Diese Periode gliedert sich in alt-, mittel- und spätosmanische Perioden.

Altosmanische Periode

Der Aufstieg der Osmanen im 15. Jh. wurde von der Entfaltung einer türkischen Staatssprache, Osmanisch (lisān-i ‘osmānīyye, Osmanlıca), begleitet. Sie entstand aus einem der anatolisch-türkischen Dialekte und ihr funktioneller Ausbau erfolgte mit einem arabisch-persischen Wortschatz, um den neuen kulturellen und administrativen Erfordernissen genügen zu können. Mit der Festigung der osmanischen Macht wurde die neue Staatssprache verbindlich.

Mittelosmanische Periode (vom 16. bis zum 18. Jh.)

Das Osmanische erlangte überregionale und übernationale Gültigkeit als gesprochene und auch geschriebene Standardvarietät. Ein erheblicher Ausbau seiner Funktionen, vor allem für wissenschaftliches und administratives Schrifttum, fand statt, wobei zahlreiche Elemente aus den Prestigesprachen Arabisch und Neupersisch kopiert wurden. Eine formelle Kodifikation des Osmanischen im Sinne eines vollständigen Regelwerks erfolgte dagegen nicht.
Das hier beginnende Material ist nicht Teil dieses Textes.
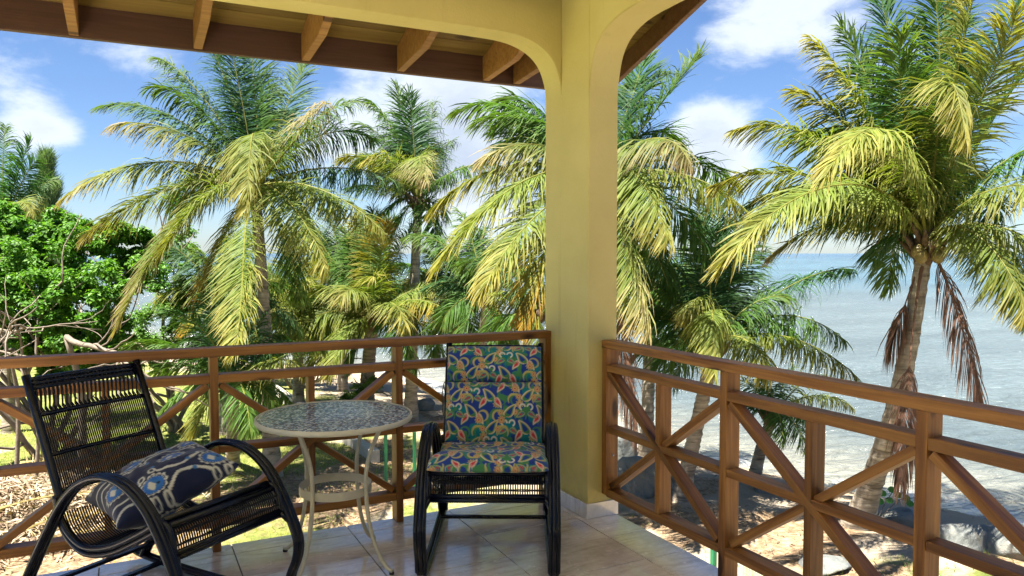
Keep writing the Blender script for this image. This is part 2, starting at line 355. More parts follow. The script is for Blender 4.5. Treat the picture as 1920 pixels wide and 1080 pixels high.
def build_sea():
    rs = np.concatenate([np.arange(6, 34, .35), np.arange(34, 80, 1.5), np.geomspace(80, 30000, 50)]); an = np.radians(np.linspace(-75, 125, 400)); mb = MB()
    R, A = np.meshgrid(rs, an, indexing='ij'); V = np.stack([R*np.sin(A), R*np.cos(A), np.full_like(R, SEA)], -1).reshape(-1, 3)
    na = len(an); idx = np.arange(len(V)).reshape(len(rs), na)
    f = np.stack([idx[:-1, :-1], idx[1:, :-1], idx[1:, 1:], idx[:-1, 1:]], -1).reshape(-1, 4)
    d = -shore_d(V[:, :2])*sgn; d = np.where(d < 0, 0, d)
    sh = np.array([.24, .225, .17]); mid = np.array([.09, .115, .12]); tq = np.array([.05, .10, .13]); dp = np.array([.03, .07, .115])
    t1 = np.clip(d/6, 0, 1)[:, None]; t2 = np.clip((d-60)/60, 0, 1)[:, None]; t3 = np.clip((d-400)/800, 0, 1)[:, None]
    foam = np.clip((vnoise(V[:, :2], 1.3, 5)*.6+vnoise(V[:, :2], 4.1, 6)*.4-.35-np.abs(d-.55)*.7)*4, 0, 1)[:, None]*(d < 3)[:, None]; foam2 = np.clip((vnoise(V[:, :2]*[.5, 1.4], 1.1, 15)-.86-np.abs(d-3.6)*.1)*4, 0, 1)[:, None]*.3
    c = sh*(1-t1)+mid*t1; c = c*(1-np.maximum(foam, foam2))+.42*np.maximum(foam, foam2); c = c*(1-t2)+tq*t2; c = c*(1-t3)+dp*t3
    pt_ = (vnoise(V[:, :2]*[.6, 1.3], .09, 21)-.5)*.5+(vnoise(V[:, :2]*[.5, 1.6], .31, 22)-.5)*.35; c = c*(1+pt_[:, None]*np.clip(d/8, 0, 1)[:, None])
    m, n, l, b = new_mat('sea'); a = n.new('ShaderNodeVertexColor'); a.layer_name = 'Col'; v = worldvec(n)
    mp = n.new('ShaderNodeMapping'); l.new(v, mp.inputs[0]); mp.inputs['Rotation'].default_value = (0, 0, YAW+.1); mp.inputs['Scale'].default_value = (.8, 1.9, 1)
    k = nz(n, l, .05, 6, .6, mp.outputs[0]); cc = mixc(n, l, .5, a.outputs[0], ramp(n, l, k, [(.35, (.75, .8, .85)), (.65, (1.1, 1.1, 1.05))]), 'MULTIPLY')
    l.new(cc, b.inputs['Base Color']); setp(b, Roughness=.12); b.inputs['IOR'].default_value = 1.33
    w1 = nz(n, l, 1.3, 5, .6, mp.outputs[0], .5); w2 = nz(n, l, .28, 4, .55, mp.outputs[0], .3); ad = n.new('ShaderNodeMath'); ad.operation = 'MULTIPLY_ADD'; l.new(w2, ad.inputs[0]); ad.inputs[1].default_value = 2.4; l.new(w1, ad.inputs[2])
    bump(n, l, b, ad.outputs[0], 1.0, .55)
    mb.add(V, f, c); tag(mb.build('sea', m, smooth=True), 'pale glittering shallow sea out to the horizon', None, None, 'structure')
build_sea()

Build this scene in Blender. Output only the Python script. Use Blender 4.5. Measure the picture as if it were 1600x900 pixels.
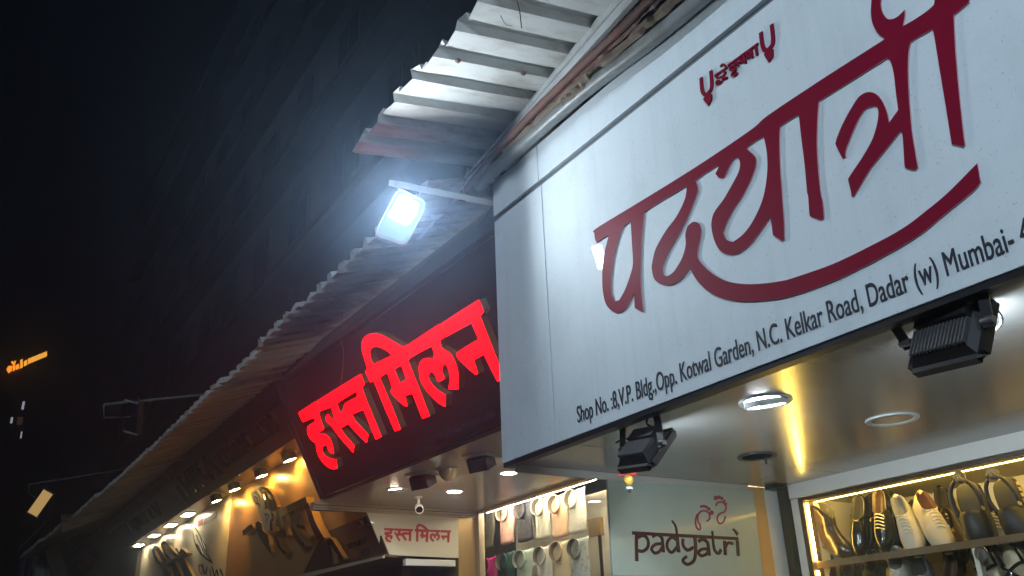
import bpy, bmesh, math, random
from mathutils import Vector, Matrix
random.seed(7)
V = Vector
sc = bpy.context.scene
for o in list(bpy.data.objects): bpy.data.objects.remove(o)

# ------------------------------------------------------------------ camera
FPX = 1401.365                                   # focal length in pixels of a 1600 px wide frame
CAM = V((0, 0, 1.6))
def _dir(x, y): return V((x - 800, y - 450, FPX)).normalized()
RX = -_dir(-147, 1078); RY = _dir(3200, 942); RZ = RX.cross(RY)     # street, depth and up axes seen by the lens
RW = Matrix((RX, RY, RZ))                        # lens space (x right, y down, z ahead) -> world
cam_d = bpy.data.cameras.new('camera'); cam_o = bpy.data.objects.new('camera', cam_d)
sc.collection.objects.link(cam_o); sc.camera = cam_o
cam_d.sensor_width = 36; cam_d.lens = FPX / 1600 * 36; cam_d.clip_start = 0.02; cam_d.clip_end = 1000
m3 = Matrix((RW @ V((1, 0, 0)), RW @ V((0, -1, 0)), RW @ V((0, 0, -1)))).transposed()
cam_o.matrix_world = Matrix.Translation(CAM) @ m3.to_4x4()

# ------------------------------------------------------------------ night sky, exposure
w = bpy.data.worlds.new('World'); sc.world = w; w.use_nodes = True
bg = w.node_tree.nodes['Background']
bg.inputs[0].default_value = (0.10, 0.12, 0.20, 1); bg.inputs[1].default_value = 0.003
vs = sc.view_settings; vs.view_transform = 'Standard'; vs.look = 'None'; vs.exposure = 0; vs.gamma = 1; vs.use_curve_mapping = False
cy = sc.cycles; cy.use_denoising = True; cy.max_bounces = 8; cy.diffuse_bounces = 2; cy.glossy_bounces = 4
cy.transmission_bounces = 6; cy.transparent_max_bounces = 12; cy.volume_bounces = 0
cy.sample_clamp_indirect = 4; cy.caustics_reflective = False; cy.caustics_refractive = False; cy.blur_glossy = 0.1
FLOOD = 560.0            # radiance of the big floodlights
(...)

Nur für die arabisch-persischen Elemente wurden Kodexteile erarbeitet, die Norminhalte in Bezug auf Graphie, Aussprache, Grammatik und Wortschatz formulierten. Für das genuin türkische Element wurden keine präskriptiven Regeln aufgestellt.Die Folge des Ausbaus und der Entfaltung der Schriftsprache war eine Enttürkisierung, die mit der wachsenden Macht des Reichs immer weiter fortschritt. Die Hochsprache entfernte sich beträchtlich von den gesprochenen Varietäten und war nur den Arabisch- und Persischkundigen verständlich. Zwischen diesem „korrekten Türkisch“ (fasih türkče) und dem „gemeinen Türkisch“ (qaba türkče) rechneten die einheimischen Stiltheoretiker auch mit einer „mittleren“ Varietät (orta türkče), deren Basis die gebildete Istanbuler Sprechweise war. Hieraus entwickelte sich eine wenig formelle Gemeinsprache, die als sprechsprachliche Norm früh auch einen starken überregionalen Einfluss ausübte. Diese nicht kodifizierte Sprechvarietät ist schlecht dokumentiert, da die bewahrten Sprachdenkmäler meist nur das Hochosmanische widerspiegeln.

Spätosmanische Periode (Beginn im 19. Jh.)

Diese Periode ist von starken Tendenzen zur Europäisierung geprägt. Die gilt insbesondere für die 1839 beginnende Reformperiode, die sog. Tanzimat-Zeit. Zu den Erfordernissen der neuen Epoche gehörte u. a. eine Modernisierung der Sprache, die in der Lage sein sollte, auch neue westliche Begriffe auszudrücken. Allmählich wurde eine Reformarbeit eingeleitet, die schließlich zu einer Standardverschiebung führte. Gemäßigte Sprachreformer empfahlen, die gebildete Istanbuler Gemeinsprache zur Schriftsprache zu erheben. Reflexe davon finden sich in der modernen Prosaliteratur, die in der zweiten Hälfte des 19. Jhs. entstand. Die „mittlere“ Varietät sollte als Grundlage der weiteren Entwicklung der Standardsprache dienen. Auch die Syntax der Schriftsprache veränderte sich grundlegend, vor allem unter dem Einfluss des literarischen Französisch. Mit dem sich in den ersten Jahrzehnten des 20. Jhs. entwickelnden Nationalismus gewannen auch die Sprachreformbestrebungen an Stärke.

Republikanische Periode (seit der Entstehung der Republik Türkei im Jahr 1923)

Der Osmanismus wurde zugunsten eines laizistischen Nationalismus aufgegeben und die Europäisierung wurde weiter vorangetrieben. Die unter Mustafa Kemal Atatürk intensivierte Sprachreformarbeit richtete sich vor allem gegen die arabischen und persischen Elemente, welche die alte orientalische Kulturtradition repräsentierten. 1928 wurde die arabische Schrift durch das Lateinalphabet ersetzt. Anfang der 1930er Jahre wurde eine umfassende Reformarbeit eingeleitet, die eine Purifizierung (tasfiye) zum Ziel hatte und die schließlich zur radikalen Umgestaltung der Gemeinsprache führte.